(33a) Gas Diffusion Layer Fiber Size Distribution and Diffusion Regime Effects on PEM Fuel Cell Performance

The effective diffusivity of fuel cell gas diffusion layers (GDL) of bimodal (two-diameter) fiber size distribution was computed through random walks in the bulk, transition and Knudsen diffusion regime, for both in-plane and transverse flow. The bulk regime effective diffusivity was used to derive also the formation factor (hence thermal and electrical conductivity) and viscous permeability of the gas diffusion media. All transport properties were applied into a polymer electrolyte membrane (PEM) fuel cell model to better describe transport of the feed gases through bimodal fibrous gas diffusion layers. The model was used to evaluate the effects of key GDL and process parameters on fuel cell efficiency.

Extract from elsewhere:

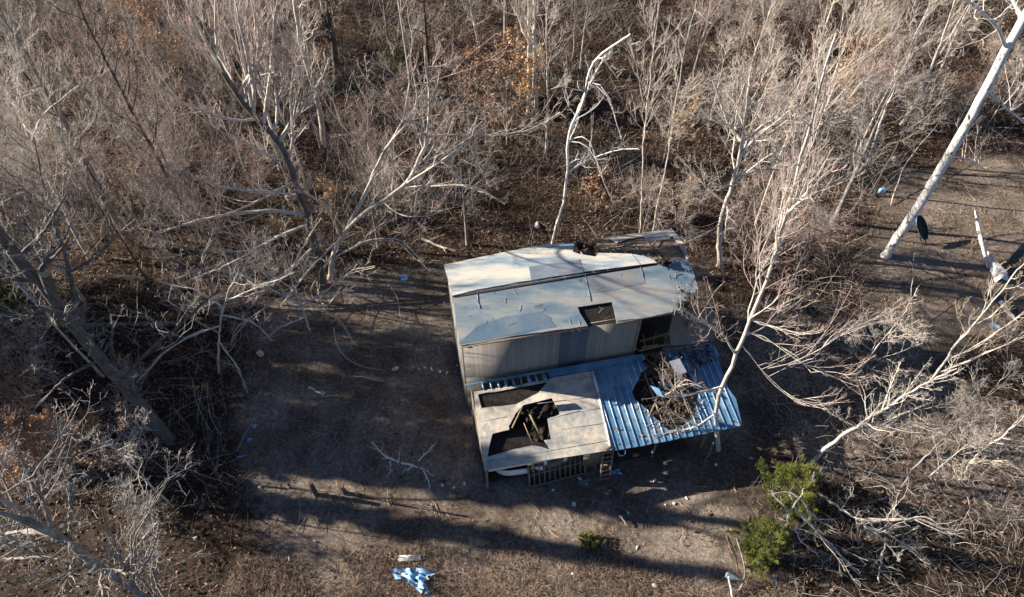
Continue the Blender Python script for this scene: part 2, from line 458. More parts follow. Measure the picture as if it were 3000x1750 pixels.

The effective diffusivities computed for the bimodal GDL media in all diffusion regimes practically coincide with those for unimodal (one-diameter) media, for porosities above 0.5. This is not the case at lower porosities, where bimodal GDL structures exhibit higher diffusivities than the unimodal ones, due to a significantly lower percolation threshold (0.045 vs. 0.11). This difference in the percolation porosity gives rise to a significant difference in the viscous permeability as well, with the bimodal fiber structures found to be much more permeable to viscous flow than the unimodal ones in the low porosity range. The PEM fuel cell model predictions were evaluated at three GDL porosity levels, and the best results were achieved with the intermediate porosity of 0.4. The high GDL porosity tested, 0.7, led to a slightly lower prediction for the power density, but the low porosity of 0.12 resulted in a dramatic reduction in the value of that key fuel cell performance parameter. Bulk diffusion was found to be the dominant mass transfer mechanism in the fuel cell GDL. Transition or Knudsen diffusion can be established when using an impractically low pressure or fiber size, both having a detrimental effect on fuel cell performance. The use of bimodal fiber structures as gas diffusion layers in the fuel cell, instead of the typically used unimodal ones, made no difference at an average or high porosity, but proved to be very beneficial at low porosity, i.e., for highly compressed fuel cell diffusion media.